- **What you should do**
The entire listing is to be repeated verbatim.

- **Data extract**
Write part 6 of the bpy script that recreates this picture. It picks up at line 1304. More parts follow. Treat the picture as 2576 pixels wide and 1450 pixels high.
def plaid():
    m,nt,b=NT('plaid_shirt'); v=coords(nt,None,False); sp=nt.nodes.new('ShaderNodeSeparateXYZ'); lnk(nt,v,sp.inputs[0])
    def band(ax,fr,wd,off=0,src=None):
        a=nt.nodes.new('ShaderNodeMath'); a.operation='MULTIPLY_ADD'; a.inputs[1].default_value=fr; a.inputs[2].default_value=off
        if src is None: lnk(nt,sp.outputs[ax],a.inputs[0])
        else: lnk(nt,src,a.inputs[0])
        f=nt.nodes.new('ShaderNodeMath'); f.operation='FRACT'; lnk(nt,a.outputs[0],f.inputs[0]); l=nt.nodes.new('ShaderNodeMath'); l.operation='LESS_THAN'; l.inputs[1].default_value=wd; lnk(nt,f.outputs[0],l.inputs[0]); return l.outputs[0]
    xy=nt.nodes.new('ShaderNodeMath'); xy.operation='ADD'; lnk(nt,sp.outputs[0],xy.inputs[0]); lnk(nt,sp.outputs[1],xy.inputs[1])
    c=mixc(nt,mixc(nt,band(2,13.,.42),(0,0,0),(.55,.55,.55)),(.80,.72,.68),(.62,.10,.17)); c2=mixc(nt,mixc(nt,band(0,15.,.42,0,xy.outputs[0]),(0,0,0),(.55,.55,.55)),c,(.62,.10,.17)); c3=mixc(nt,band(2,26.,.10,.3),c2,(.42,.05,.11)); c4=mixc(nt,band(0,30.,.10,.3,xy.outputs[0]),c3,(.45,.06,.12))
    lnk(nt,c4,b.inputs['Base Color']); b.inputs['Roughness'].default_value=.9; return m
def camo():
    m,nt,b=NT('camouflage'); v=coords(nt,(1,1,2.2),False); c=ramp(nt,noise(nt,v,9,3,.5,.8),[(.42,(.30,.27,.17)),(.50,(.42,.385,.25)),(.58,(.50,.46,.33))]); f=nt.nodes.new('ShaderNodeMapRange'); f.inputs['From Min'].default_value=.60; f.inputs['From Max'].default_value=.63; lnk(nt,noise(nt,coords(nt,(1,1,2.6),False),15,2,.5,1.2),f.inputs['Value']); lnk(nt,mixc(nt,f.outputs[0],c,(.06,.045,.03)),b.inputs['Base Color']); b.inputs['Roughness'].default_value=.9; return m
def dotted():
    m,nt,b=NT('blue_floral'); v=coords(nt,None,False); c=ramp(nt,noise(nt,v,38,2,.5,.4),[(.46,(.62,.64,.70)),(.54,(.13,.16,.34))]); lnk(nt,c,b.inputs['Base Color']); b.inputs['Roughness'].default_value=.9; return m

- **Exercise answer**
Write part 6 of the bpy script that recreates this picture. It picks up at line 1304. More parts follow. Treat the picture as 2576 pixels wide and 1450 pixels high.
def plaid():
    m,nt,b=NT('plaid_shirt'); v=coords(nt,None,False); sp=nt.nodes.new('ShaderNodeSeparateXYZ'); lnk(nt,v,sp.inputs[0])
    def band(ax,fr,wd,off=0,src=None):
        a=nt.nodes.new('ShaderNodeMath'); a.operation='MULTIPLY_ADD'; a.inputs[1].default_value=fr; a.inputs[2].default_value=off
        if src is None: lnk(nt,sp.outputs[ax],a.inputs[0])
        else: lnk(nt,src,a.inputs[0])
        f=nt.nodes.new('ShaderNodeMath'); f.operation='FRACT'; lnk(nt,a.outputs[0],f.inputs[0]); l=nt.nodes.new('ShaderNodeMath'); l.operation='LESS_THAN'; l.inputs[1].default_value=wd; lnk(nt,f.outputs[0],l.inputs[0]); return l.outputs[0]
    xy=nt.nodes.new('ShaderNodeMath'); xy.operation='ADD'; lnk(nt,sp.outputs[0],xy.inputs[0]); lnk(nt,sp.outputs[1],xy.inputs[1])
    c=mixc(nt,mixc(nt,band(2,13.,.42),(0,0,0),(.55,.55,.55)),(.80,.72,.68),(.62,.10,.17)); c2=mixc(nt,mixc(nt,band(0,15.,.42,0,xy.outputs[0]),(0,0,0),(.55,.55,.55)),c,(.62,.10,.17)); c3=mixc(nt,band(2,26.,.10,.3),c2,(.42,.05,.11)); c4=mixc(nt,band(0,30.,.10,.3,xy.outputs[0]),c3,(.45,.06,.12))
    lnk(nt,c4,b.inputs['Base Color']); b.inputs['Roughness'].default_value=.9; return m
def camo():
    m,nt,b=NT('camouflage'); v=coords(nt,(1,1,2.2),False); c=ramp(nt,noise(nt,v,9,3,.5,.8),[(.42,(.30,.27,.17)),(.50,(.42,.385,.25)),(.58,(.50,.46,.33))]); f=nt.nodes.new('ShaderNodeMapRange'); f.inputs['From Min'].default_value=.60; f.inputs['From Max'].default_value=.63; lnk(nt,noise(nt,coords(nt,(1,1,2.6),False),15,2,.5,1.2),f.inputs['Value']); lnk(nt,mixc(nt,f.outputs[0],c,(.06,.045,.03)),b.inputs['Base Color']); b.inputs['Roughness'].default_value=.9; return m
def dotted():
    m,nt,b=NT('blue_floral'); v=coords(nt,None,False); c=ramp(nt,noise(nt,v,38,2,.5,.4),[(.46,(.62,.64,.70)),(.54,(.13,.16,.34))]); lnk(nt,c,b.inputs['Base Color']); b.inputs['Roughness'].default_value=.9; return m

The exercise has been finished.